Like the Shipwreck Bag in her poem ‘Shipwrecked’, ‘a sack of supplies every Sunday –/ bullseyes, fake cigarettes and spicy liquorice pipes …’ Shirley McClure’s eagerly awaited second collection is a most satisfying assortment of beautifully wrought surprises. In here are poems by turns clear-eyed, poignant, unsparing, sexy and often just plain funny – and not an ounce of sentimentality in the carefully weighed-out mix. McClure has a gift for close observation and a quietly mordant, ironising sense of humour. But these poems are not just clever.
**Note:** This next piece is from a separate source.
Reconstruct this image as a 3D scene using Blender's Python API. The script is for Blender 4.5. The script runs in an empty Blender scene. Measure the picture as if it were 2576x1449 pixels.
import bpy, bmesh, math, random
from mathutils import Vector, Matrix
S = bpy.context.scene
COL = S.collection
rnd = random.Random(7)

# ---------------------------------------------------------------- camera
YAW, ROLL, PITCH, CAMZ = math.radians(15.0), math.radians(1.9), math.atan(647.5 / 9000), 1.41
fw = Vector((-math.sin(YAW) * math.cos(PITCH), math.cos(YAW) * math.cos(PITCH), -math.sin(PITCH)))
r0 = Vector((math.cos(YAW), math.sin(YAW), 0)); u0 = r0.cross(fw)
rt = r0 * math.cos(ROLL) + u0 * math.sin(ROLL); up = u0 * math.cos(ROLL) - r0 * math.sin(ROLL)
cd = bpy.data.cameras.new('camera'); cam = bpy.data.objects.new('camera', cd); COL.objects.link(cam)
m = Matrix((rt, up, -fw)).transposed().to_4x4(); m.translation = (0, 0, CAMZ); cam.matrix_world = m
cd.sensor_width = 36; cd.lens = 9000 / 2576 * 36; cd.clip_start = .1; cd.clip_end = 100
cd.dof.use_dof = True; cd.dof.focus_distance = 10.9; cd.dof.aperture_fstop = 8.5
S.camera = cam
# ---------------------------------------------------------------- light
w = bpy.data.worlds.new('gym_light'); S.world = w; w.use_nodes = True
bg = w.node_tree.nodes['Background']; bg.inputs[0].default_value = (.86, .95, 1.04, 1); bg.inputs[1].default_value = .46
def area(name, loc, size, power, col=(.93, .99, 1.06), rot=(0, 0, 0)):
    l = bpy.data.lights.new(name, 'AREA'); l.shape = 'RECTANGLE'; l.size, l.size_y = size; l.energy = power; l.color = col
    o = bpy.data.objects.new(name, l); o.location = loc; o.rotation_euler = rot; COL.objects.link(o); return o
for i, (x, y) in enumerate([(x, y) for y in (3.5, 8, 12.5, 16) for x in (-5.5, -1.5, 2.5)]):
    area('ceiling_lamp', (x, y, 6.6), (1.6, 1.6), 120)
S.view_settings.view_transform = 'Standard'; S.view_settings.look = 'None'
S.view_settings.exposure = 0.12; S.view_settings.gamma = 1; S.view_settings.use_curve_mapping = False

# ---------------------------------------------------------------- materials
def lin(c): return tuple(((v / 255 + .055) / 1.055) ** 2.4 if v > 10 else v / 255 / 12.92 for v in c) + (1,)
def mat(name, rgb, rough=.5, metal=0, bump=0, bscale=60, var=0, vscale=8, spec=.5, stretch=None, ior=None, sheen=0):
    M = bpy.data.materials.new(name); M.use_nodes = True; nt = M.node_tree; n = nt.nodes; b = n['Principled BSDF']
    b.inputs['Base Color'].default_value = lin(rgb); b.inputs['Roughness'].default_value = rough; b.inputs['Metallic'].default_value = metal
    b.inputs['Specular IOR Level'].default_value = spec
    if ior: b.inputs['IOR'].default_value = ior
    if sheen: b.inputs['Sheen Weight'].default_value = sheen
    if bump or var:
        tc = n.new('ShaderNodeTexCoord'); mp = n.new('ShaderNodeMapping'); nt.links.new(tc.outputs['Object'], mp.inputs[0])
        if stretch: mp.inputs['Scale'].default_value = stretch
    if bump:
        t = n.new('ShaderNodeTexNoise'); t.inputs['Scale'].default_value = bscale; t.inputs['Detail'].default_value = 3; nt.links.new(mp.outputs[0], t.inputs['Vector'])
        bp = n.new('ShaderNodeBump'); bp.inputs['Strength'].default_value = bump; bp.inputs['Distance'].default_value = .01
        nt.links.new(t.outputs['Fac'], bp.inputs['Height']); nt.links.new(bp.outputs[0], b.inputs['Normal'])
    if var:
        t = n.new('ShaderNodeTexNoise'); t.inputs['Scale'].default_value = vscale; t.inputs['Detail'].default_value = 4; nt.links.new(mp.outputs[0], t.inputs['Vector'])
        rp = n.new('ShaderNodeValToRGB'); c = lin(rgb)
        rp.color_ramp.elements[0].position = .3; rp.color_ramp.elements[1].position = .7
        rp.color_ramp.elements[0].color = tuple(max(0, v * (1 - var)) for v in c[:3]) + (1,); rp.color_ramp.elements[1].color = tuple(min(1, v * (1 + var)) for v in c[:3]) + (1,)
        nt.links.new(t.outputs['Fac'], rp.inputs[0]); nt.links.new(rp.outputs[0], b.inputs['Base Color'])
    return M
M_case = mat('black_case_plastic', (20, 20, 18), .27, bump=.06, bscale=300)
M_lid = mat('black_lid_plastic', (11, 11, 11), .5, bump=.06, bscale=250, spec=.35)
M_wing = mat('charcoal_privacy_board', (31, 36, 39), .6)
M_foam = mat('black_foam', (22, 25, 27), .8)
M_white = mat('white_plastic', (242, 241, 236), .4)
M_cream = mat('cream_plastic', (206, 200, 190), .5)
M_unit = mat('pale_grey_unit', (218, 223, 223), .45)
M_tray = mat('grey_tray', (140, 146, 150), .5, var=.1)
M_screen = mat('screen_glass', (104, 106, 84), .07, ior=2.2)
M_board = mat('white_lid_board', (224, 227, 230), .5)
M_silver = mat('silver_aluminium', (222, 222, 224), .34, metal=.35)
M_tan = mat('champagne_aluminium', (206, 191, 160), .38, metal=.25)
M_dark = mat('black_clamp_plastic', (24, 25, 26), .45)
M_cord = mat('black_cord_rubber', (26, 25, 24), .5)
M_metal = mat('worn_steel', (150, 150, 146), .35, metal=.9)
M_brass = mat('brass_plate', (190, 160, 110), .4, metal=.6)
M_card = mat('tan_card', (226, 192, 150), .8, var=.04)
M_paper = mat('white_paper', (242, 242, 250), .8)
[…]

Here too are exquisite love poems and deeply moving poems of grief, illness and loss, captured unerringly in the minutiae of immediately recognisable, but rarely recorded, detail. And running through it all is a homage to the female body, to its strengths and vulnerabilities, its beauty and its blemishes, so deftly captured in ‘Stone Dress’, the title poem, which ends:
‘This was where she felt safest,
in the landscape of their folds and scars;
no jokes about her hard neck, thick skin,
here in the stone circle of her friends.’
– Geraldine Mitchell
I love McClure’s very particular combination of qualities – the ebullience, the wit, the honesty and insight, the strength and tenderness. Also, her generosity to the reader – who is welcomed in with such grace and openness.
– Mimi Khalvati
Shirley McClure’s work is of great distinction and merit. She has a particularly ironic ‘take’ on modern Irish reality and is a rare and necessary antidote to all the navel-gazing that is going on in this country at the moment.